Теперь мы вспоминаем, что хочется есть. Все, что брали с собой, отдали пленным. Никто в этот день ничего не ел. У Ани, Таниной подруги, оказался кусок сахара. У сторожа купили оставшийся "Миррад". По очереди откусили от сахарного куска, запили холодной минеральной водой. Легли на липкие от сиропа столы. Всем вместе было менее страшно. Сторож рассказал, что все склоны над Днепром, все сады усыпаны людьми с мешками, с вещами, детьми. Это люди из горящих домов. Мы не видели их. Мы слушали взрывы и пытались определить, где они. Временами земля качалась, качался ресторан на пляжном песке, так сильны были взрывы. Никто ни на минуту не заснул и в эту ночь. К утру стало еще холоднее. Татьяна прижималась ко мне, но я не могла ее согреть.
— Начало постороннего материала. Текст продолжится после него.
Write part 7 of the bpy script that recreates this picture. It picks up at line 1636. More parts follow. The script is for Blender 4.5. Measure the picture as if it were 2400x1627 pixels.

Потом, вместе с солнцем, появились лодки. Мы первые попали в город. А на берегу, снова, как накануне, обезумевшие женщины прыгали в лодки, одна за другой. И когда мы оглянулись с горы на днепровские берега, уже снова вереницы женщин тянулись сплошным потоком в сторону Дарницы и Броваров.

Мы понесли записки. Казалось, все население города было на улицах. Люди с мешками, сидевшие в садах, безнадежно смотрели в ту сторону, где горели их дома. Куда бы ни приходили мы с записками, всюду уже были люди раньше нас, уже сообщили о пленных. Сейчас всех соединила удивительная солидарность. Все охвачены одним и тем же чувством – обязательно сообщить, обязательно помочь.

У нас было восемнадцать записок. Шестнадцать мы отнесли сразу же вчера. Две остались на сегодня. Эти две были в далекие концы. Идти надо было к Артшколе на Соломенку. Татьяна и Леля снова пошли в Дарницу, понесли еду и собранные подписи. А мы пошли на Соломенку. Именно там увидели мы синие немецкие приказы без названий и подписи, по которым евреи города Киева и его окрестностей должны явиться 29 сентября на Лукьяновское кладбище.

А вечером нам сказали, что командарм нашей армии Кирпонос и секретарь ЦК Бурмистренко покончили с собой, видя безвыходное положение наших войск в кольце у Киева.